How does your child speak to teachers after class? How does he/she speak to coach after/before games? Are you present then too? Grooming was a thing long before cell phones


Is this a serious question? Classrooms and sports fields are public spaces. I am a teacher and if I am speaking to a student privately, it's always in a public space like a hallway, in a classroom with the door open, or with another adult. Correspondence with students via email is only through our school email. I would never contact a student using text messages or through personal email. That is a very big no-no.

"Grooming was a thing long before cell phones." Are you saying that since grooming has always taken place, we should not put in safeguards to prevent it?

What are you even arguing here?
Anonymous
Anonymous wrote:Any coach or teacher who is texting a student one on one, is either a complete moron or a groomer.
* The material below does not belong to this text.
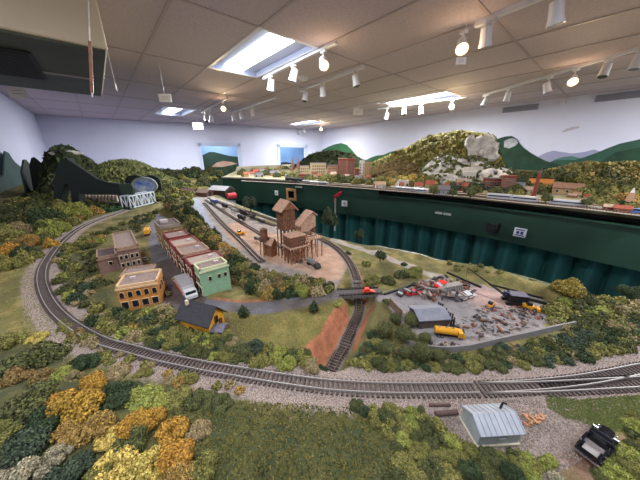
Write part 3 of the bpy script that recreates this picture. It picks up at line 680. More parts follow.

A parent should always be on the text chain.


You are so correct but as evidenced by many of the responses here it's actually many of the parents who appear to be complete morons.
Anonymous
As a teacher, it's a no. For a coach, maybe. If there is no other means to get quick information out, like say a cancellation or field change last minute, then text - not snapchat - might be ok. And it's not as bad if they've simply given team members their own cell for emergencies. But it would be better if they simply used one of many sport-specific apps available for that purpose. And if the kids are not driving themselves around, then it would be more appropriate to provide that info to parents instead.
Anonymous
Anonymous wrote:
Anonymous wrote:every single sports team at our public hs has some kind of messaging group for the team which includes the coach.


This is a public communication system. Not the coach texting a kid separate which sets up the possibility of secrets. No comparison!


Did op say this was one on one? I didn't get that impression.